**Directive**: Retype the complete listing exactly as it appears.

**Information supplied**:
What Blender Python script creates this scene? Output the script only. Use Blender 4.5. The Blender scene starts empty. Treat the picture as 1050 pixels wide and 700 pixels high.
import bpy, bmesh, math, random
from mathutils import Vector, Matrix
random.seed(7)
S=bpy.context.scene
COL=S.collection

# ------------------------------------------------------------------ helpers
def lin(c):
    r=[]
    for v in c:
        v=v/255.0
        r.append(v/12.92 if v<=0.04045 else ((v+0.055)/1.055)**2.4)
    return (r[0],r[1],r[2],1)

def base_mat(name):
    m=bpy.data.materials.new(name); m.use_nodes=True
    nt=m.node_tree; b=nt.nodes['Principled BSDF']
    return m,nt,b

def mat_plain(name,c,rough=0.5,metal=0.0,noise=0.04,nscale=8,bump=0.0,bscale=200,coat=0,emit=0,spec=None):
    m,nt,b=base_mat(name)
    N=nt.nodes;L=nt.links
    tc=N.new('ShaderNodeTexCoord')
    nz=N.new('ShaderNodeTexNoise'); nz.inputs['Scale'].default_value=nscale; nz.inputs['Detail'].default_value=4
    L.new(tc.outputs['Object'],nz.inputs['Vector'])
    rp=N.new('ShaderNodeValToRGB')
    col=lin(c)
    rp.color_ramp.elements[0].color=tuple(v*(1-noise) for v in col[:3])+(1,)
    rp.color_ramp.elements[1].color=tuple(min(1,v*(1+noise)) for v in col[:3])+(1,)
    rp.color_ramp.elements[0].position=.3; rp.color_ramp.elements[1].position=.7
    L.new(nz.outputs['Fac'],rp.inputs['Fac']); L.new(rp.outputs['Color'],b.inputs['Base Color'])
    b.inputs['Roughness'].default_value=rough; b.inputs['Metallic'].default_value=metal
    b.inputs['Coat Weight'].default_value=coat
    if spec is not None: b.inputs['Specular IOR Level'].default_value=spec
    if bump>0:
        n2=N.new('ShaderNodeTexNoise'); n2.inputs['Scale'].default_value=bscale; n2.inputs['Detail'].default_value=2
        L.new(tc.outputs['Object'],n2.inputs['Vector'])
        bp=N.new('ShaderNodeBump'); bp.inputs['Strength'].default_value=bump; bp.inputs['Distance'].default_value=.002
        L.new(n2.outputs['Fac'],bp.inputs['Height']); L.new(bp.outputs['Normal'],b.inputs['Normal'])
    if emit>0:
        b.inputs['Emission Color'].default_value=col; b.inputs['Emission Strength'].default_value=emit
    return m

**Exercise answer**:
What Blender Python script creates this scene? Output the script only. Use Blender 4.5. The Blender scene starts empty. Treat the picture as 1050 pixels wide and 700 pixels high.
import bpy, bmesh, math, random
from mathutils import Vector, Matrix
random.seed(7)
S=bpy.context.scene
COL=S.collection

# ------------------------------------------------------------------ helpers
def lin(c):
    r=[]
    for v in c:
        v=v/255.0
        r.append(v/12.92 if v<=0.04045 else ((v+0.055)/1.055)**2.4)
    return (r[0],r[1],r[2],1)

def base_mat(name):
    m=bpy.data.materials.new(name); m.use_nodes=True
    nt=m.node_tree; b=nt.nodes['Principled BSDF']
    return m,nt,b

def mat_plain(name,c,rough=0.5,metal=0.0,noise=0.04,nscale=8,bump=0.0,bscale=200,coat=0,emit=0,spec=None):
    m,nt,b=base_mat(name)
    N=nt.nodes;L=nt.links
    tc=N.new('ShaderNodeTexCoord')
    nz=N.new('ShaderNodeTexNoise'); nz.inputs['Scale'].default_value=nscale; nz.inputs['Detail'].default_value=4
    L.new(tc.outputs['Object'],nz.inputs['Vector'])
    rp=N.new('ShaderNodeValToRGB')
    col=lin(c)
    rp.color_ramp.elements[0].color=tuple(v*(1-noise) for v in col[:3])+(1,)
    rp.color_ramp.elements[1].color=tuple(min(1,v*(1+noise)) for v in col[:3])+(1,)
    rp.color_ramp.elements[0].position=.3; rp.color_ramp.elements[1].position=.7
    L.new(nz.outputs['Fac'],rp.inputs['Fac']); L.new(rp.outputs['Color'],b.inputs['Base Color'])
    b.inputs['Roughness'].default_value=rough; b.inputs['Metallic'].default_value=metal
    b.inputs['Coat Weight'].default_value=coat
    if spec is not None: b.inputs['Specular IOR Level'].default_value=spec
    if bump>0:
        n2=N.new('ShaderNodeTexNoise'); n2.inputs['Scale'].default_value=bscale; n2.inputs['Detail'].default_value=2
        L.new(tc.outputs['Object'],n2.inputs['Vector'])
        bp=N.new('ShaderNodeBump'); bp.inputs['Strength'].default_value=bump; bp.inputs['Distance'].default_value=.002
        L.new(n2.outputs['Fac'],bp.inputs['Height']); L.new(bp.outputs['Normal'],b.inputs['Normal'])
    if emit>0:
        b.inputs['Emission Color'].default_value=col; b.inputs['Emission Strength'].default_value=emit
    return m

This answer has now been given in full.